** start **
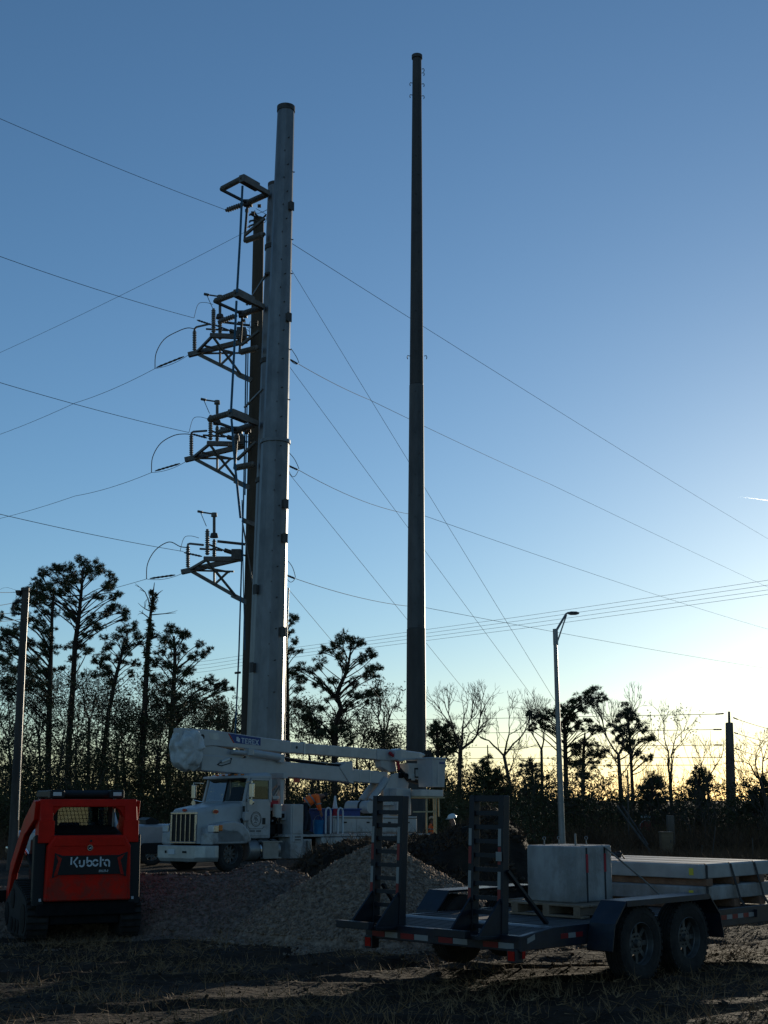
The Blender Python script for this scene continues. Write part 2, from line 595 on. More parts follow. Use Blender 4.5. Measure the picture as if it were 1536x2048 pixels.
gp = ground_points(17000, -9, 9, 8.5, 26, 0.9, 0.02)
sv = blades(gp, 2, 0.15, 0.007, rng, up=0.13)
gp2 = ground_points(1500, -9, 9, 8.5, 26, 0.7, 0.12)
sv2 = blades(gp2, 5, 0.20, 0.007, rng, up=0.75)
gp3 = ground_points(9000, -9, 9, 8.5, 26)
sv3 = blades(gp3, 1, 0.10, 0.008, rng, up=0.06)
sv = np.concatenate([sv, sv2, sv3])
tag(npmesh('straw_litter', sv, tri_faces(sv), m_straw), 'dry tan straw and stubble strewn over the dark foreground soil', 'straw', kind='stuff')
cp = ground_points(5200, -9, 9, 8.5, 27)
cv, cf = stones(cp, rng.uniform(0.008, 0.034, len(cp)) * rng.uniform(0.5, 1.2, len(cp)), rng)
tag(npmesh('soil_clods', cv, cf, m_clod), 'small dark clods of churned soil in the foreground', 'soil', kind='stuff')


# ------------------------------------------------------------------ gravel heaps
def heap(name, label, hfun, x0, x1, y0, y1, nst, m, step=0.07):
    gx = np.arange(x0, x1 + step, step)
    gy = np.arange(y0, y1 + step, step)
    V = np.array([(x, y, hfun(x, y)) for y in gy for x in gx])
    nxx = len(gx)
    idx = np.arange((len(gy) - 1) * (nxx - 1))
    a = (idx // (nxx - 1)) * nxx + idx % (nxx - 1)
    Q = np.stack([a, a + 1, a + 1 + nxx, a + nxx], 1)
    T = np.concatenate([Q[:, [0, 1, 2]], Q[:, [0, 2, 3]]])
    pts = []
    while len(pts) < nst:
        X = rng.uniform(x0, x1, 3000)
        Y = rng.uniform(y0, y1, 3000)
        for x, y in zip(X, Y):
            h = hfun(x, y) - gz(x, y)
            if h < -0.02 or (h < 0.05 and rng.random() > 0.35 + h * 12):
                continue
            pts.append((x, y, max(hfun(x, y), gz(x, y)) + 0.004))
    pts = np.array(pts[:nst])
    sv_, sf_ = stones(pts, rng.uniform(0.010, 0.026, len(pts)) * (1 + 0.9 * (rng.random(len(pts)) > 0.93)), rng)
    V2 = np.concatenate([V, sv_])
    F2 = np.concatenate([T, sf_ + len(V)])
    return tag(npmesh(name, V2, F2, m), label, 'gravel', 'gravel heaps behind the trailer', 'stuff')


pk = at(745, 1690, 20.5)


def heap_b(x, y):
    n = 0.05 * noise.noise((x * 2.1, y * 2.1, 3)) + 0.02 * noise.noise((x * 6, y * 6, 8))
    dx, dy = x - pk.x, y - 20.5
    ang = math.atan2(dy, dx)
    r = math.hypot(dx, dy) * (1 + 0.07 * math.sin(2 * ang + 1) + 0.05 * math.sin(5 * ang))
    h = 1.36 - math.sqrt((0.58 * r) ** 2 + 0.05 ** 2) + n
    dx2 = x - pk.x - 0.34
    h2 = 1.28 - 0.60 * math.hypot(dx2, dy - 0.1) + n
    h = max(h, h2)
    if h < 0.16:
        h = 0.16 * math.exp((h - 0.16) * 2.1)          # spilled skirt
        h = h - 0.075 + n * 0.4
    return h


def heap_a(x, y):
    n = 0.06 * noise.noise((x * 1.7, y * 1.7, 30)) + 0.02 * noise.noise((x * 6, y * 6, 28))
    top = interp([(-6.5, 0.55), (-4.4, 0.80), (-3.2, 0.79), (-2.5, 0.82), (-1.9, 0.99), (-1.4, 0.82), (-0.7, 0.36), (0.6, 0.1)], x)
    h = top - (0.47 + 0.3 * sstep(-3.0, -4.4, x) if y < 21.9 else 0.35) * math.sqrt((y - 21.9) ** 2 + 0.15) + 0.15 + n
    if h < 0.12:
        h = 0.12 * math.exp((h - 0.12) * 3.2) - 0.06 + n * 0.3
    return h


heap('gravel_pile', 'tall pale gravel heap with a peaked top behind the trailer ramps', heap_b, -3.6, 3.2, 17.0, 23.0, 26000, m_gravelb)
heap('gravel_pile', 'low long gravel heap between the red loader and the tall heap', heap_a, -6.2, 0.4, 18.3, 24.6, 20000, m_gravel)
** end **
- What this task involves: Give back the whole listing as it stands, minus its pictures.

- Final result:
The Blender Python script for this scene continues. Write part 2, from line 595 on. More parts follow. Use Blender 4.5. Measure the picture as if it were 1536x2048 pixels.
gp = ground_points(17000, -9, 9, 8.5, 26, 0.9, 0.02)
sv = blades(gp, 2, 0.15, 0.007, rng, up=0.13)
gp2 = ground_points(1500, -9, 9, 8.5, 26, 0.7, 0.12)
sv2 = blades(gp2, 5, 0.20, 0.007, rng, up=0.75)
gp3 = ground_points(9000, -9, 9, 8.5, 26)
sv3 = blades(gp3, 1, 0.10, 0.008, rng, up=0.06)
sv = np.concatenate([sv, sv2, sv3])
tag(npmesh('straw_litter', sv, tri_faces(sv), m_straw), 'dry tan straw and stubble strewn over the dark foreground soil', 'straw', kind='stuff')
cp = ground_points(5200, -9, 9, 8.5, 27)
cv, cf = stones(cp, rng.uniform(0.008, 0.034, len(cp)) * rng.uniform(0.5, 1.2, len(cp)), rng)
tag(npmesh('soil_clods', cv, cf, m_clod), 'small dark clods of churned soil in the foreground', 'soil', kind='stuff')


# ------------------------------------------------------------------ gravel heaps
def heap(name, label, hfun, x0, x1, y0, y1, nst, m, step=0.07):
    gx = np.arange(x0, x1 + step, step)
    gy = np.arange(y0, y1 + step, step)
    V = np.array([(x, y, hfun(x, y)) for y in gy for x in gx])
    nxx = len(gx)
    idx = np.arange((len(gy) - 1) * (nxx - 1))
    a = (idx // (nxx - 1)) * nxx + idx % (nxx - 1)
    Q = np.stack([a, a + 1, a + 1 + nxx, a + nxx], 1)
    T = np.concatenate([Q[:, [0, 1, 2]], Q[:, [0, 2, 3]]])
    pts = []
    while len(pts) < nst:
        X = rng.uniform(x0, x1, 3000)
        Y = rng.uniform(y0, y1, 3000)
        for x, y in zip(X, Y):
            h = hfun(x, y) - gz(x, y)
            if h < -0.02 or (h < 0.05 and rng.random() > 0.35 + h * 12):
                continue
            pts.append((x, y, max(hfun(x, y), gz(x, y)) + 0.004))
    pts = np.array(pts[:nst])
    sv_, sf_ = stones(pts, rng.uniform(0.010, 0.026, len(pts)) * (1 + 0.9 * (rng.random(len(pts)) > 0.93)), rng)
    V2 = np.concatenate([V, sv_])
    F2 = np.concatenate([T, sf_ + len(V)])
    return tag(npmesh(name, V2, F2, m), label, 'gravel', 'gravel heaps behind the trailer', 'stuff')


pk = at(745, 1690, 20.5)


def heap_b(x, y):
    n = 0.05 * noise.noise((x * 2.1, y * 2.1, 3)) + 0.02 * noise.noise((x * 6, y * 6, 8))
    dx, dy = x - pk.x, y - 20.5
    ang = math.atan2(dy, dx)
    r = math.hypot(dx, dy) * (1 + 0.07 * math.sin(2 * ang + 1) + 0.05 * math.sin(5 * ang))
    h = 1.36 - math.sqrt((0.58 * r) ** 2 + 0.05 ** 2) + n
    dx2 = x - pk.x - 0.34
    h2 = 1.28 - 0.60 * math.hypot(dx2, dy - 0.1) + n
    h = max(h, h2)
    if h < 0.16:
        h = 0.16 * math.exp((h - 0.16) * 2.1)          # spilled skirt
        h = h - 0.075 + n * 0.4
    return h


def heap_a(x, y):
    n = 0.06 * noise.noise((x * 1.7, y * 1.7, 30)) + 0.02 * noise.noise((x * 6, y * 6, 28))
    top = interp([(-6.5, 0.55), (-4.4, 0.80), (-3.2, 0.79), (-2.5, 0.82), (-1.9, 0.99), (-1.4, 0.82), (-0.7, 0.36), (0.6, 0.1)], x)
    h = top - (0.47 + 0.3 * sstep(-3.0, -4.4, x) if y < 21.9 else 0.35) * math.sqrt((y - 21.9) ** 2 + 0.15) + 0.15 + n
    if h < 0.12:
        h = 0.12 * math.exp((h - 0.12) * 3.2) - 0.06 + n * 0.3
    return h


heap('gravel_pile', 'tall pale gravel heap with a peaked top behind the trailer ramps', heap_b, -3.6, 3.2, 17.0, 23.0, 26000, m_gravelb)
heap('gravel_pile', 'low long gravel heap between the red loader and the tall heap', heap_a, -6.2, 0.4, 18.3, 24.6, 20000, m_gravel)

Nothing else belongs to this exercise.